Now this unaccountable bureaucracy has joined forces in an unholy alliance with one of the Democrat Party’s favorite special interest groups, namely the trial lawyers lobby. And this unholy alliance will specifically deprive consumers of a low-cost, easy way to resolve legal disputes that can be accomplished without hiring trial attorneys.

What the Bureau and the wealthy trial lawyers want is to take away arbitration for consumers and instead force them into class action lawsuits – which, just so happens, to require consumers to hire the very trial lawyers who will benefit most from this rule.

Americans were promised a Consumer Financial Protection Bureau but instead they obviously got a Trial Lawyer Enrichment Bureau.

And, oh, by the way, the director of this swampy bureaucracy rushed this regulation onto the books because it is widely reported he is on the way out the door to run for political office in Ohio.

Let’s be clear: one unaccountable bureaucrat has decided that he knows better than the American people, and he has acted unilaterally to dictate the terms of contracts in a way that will actually increase consumer costs and reduce consumer choice.

In a free and democratic society, no one unelected individual should possess this much power. Making consumers pay more for less is the exact opposite of “consumer protection,” but it is exactly what this regulation means for every American.

This regulation will perpetuate a justice gap that takes away a quicker, less expensive legal option for low-income and middle-income Americans. Even the CFPB’s own study says this.

The Bureau’s own study found that 87 percent of the class actions it examined resulted in no consumer benefit. In the mere 13 percent that actually provided some benefit, the average payout per consumer? $32. How much did the trial attorneys make? 31,000 times that amount. So we have an average payout of $32 for the consumers; millions for the trial attorneys. No wonder the powerful trial attorneys lobby is so eager to see this rule go into effect.

The Bureau’s own study also concludes that arbitration is less expensive for consumers and up to 12 times faster than litigation. Consumers who obtain relief in arbitration recovered in the CFPB study an average of $5,389. Again, compare that to $32 the average consumer received under the CFPB’s study.

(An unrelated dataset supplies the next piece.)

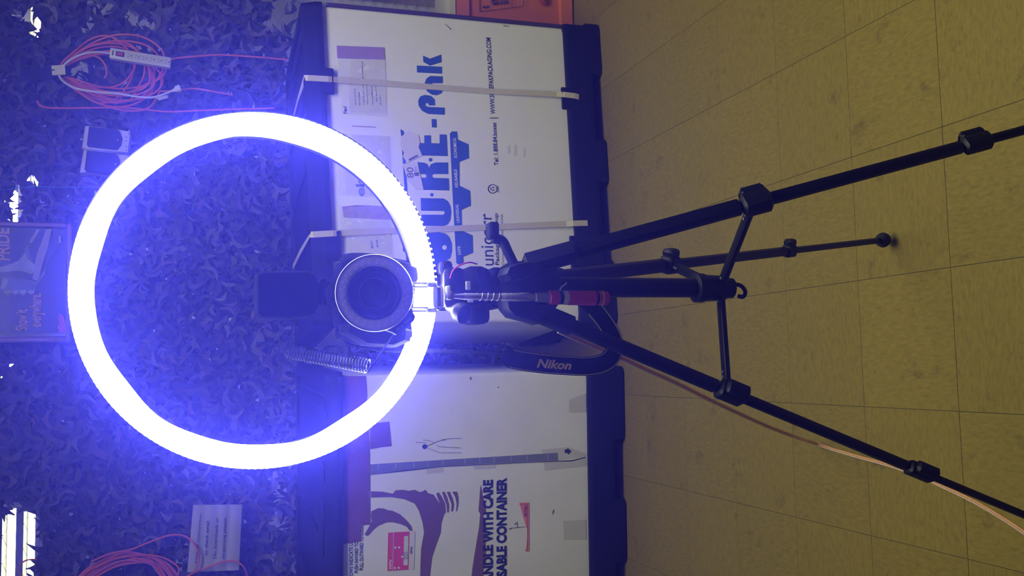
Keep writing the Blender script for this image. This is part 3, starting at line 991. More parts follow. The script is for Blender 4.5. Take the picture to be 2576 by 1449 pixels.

Now, we’re about to hear some members on the other side of the aisle that somehow this resolution will deny consumers their day in court and that somehow big banks will be helped.

Well, the CFPB’s own study shows that not a single class action it examined resulted in trial by a judge or a jury. So no consumer got his or her day in court under the Bureau’s preferred class actions. Instead, we know consumers are far more likely to obtain decisions on the merits in arbitration.

And with this rule, we once again see our colleagues in the other party hurting small community banks and credit unions. I have a statement from the Independent Community Bankers of America – they’re not Wall Street; this is small town community banks – and their statement says they “strongly oppose” this CFPB rule.

I also have a statement from the Credit Union National Association – again, not Wall Street, but credit unions – and they say the CFPB’s rule will limit options for resolving disputes, could increase the number of frivolous lawsuits, and that credit union members “could…suffer when costs rise and resources are depleted” as a result of this rule.

Indeed, the CFPB itself estimates its final rule will increase costs for American businesses over $1 billion per year.

That’s money community banks and credit unions won’t be able to lend to small businesses, to families and to American workers.

The CFPB’s rule is bad for consumers, it’s bad for community banks, it’s bad for credit unions, it’s bad for our economy. Washington should be focused on creating more jobs, not more class action lawsuits. It’s time to fight the bureaucratic swamp, it’s time to pass this resolution offered by Mr. Rothfus, and it’s time to truly protect consumers instead of enriching trial lawyers.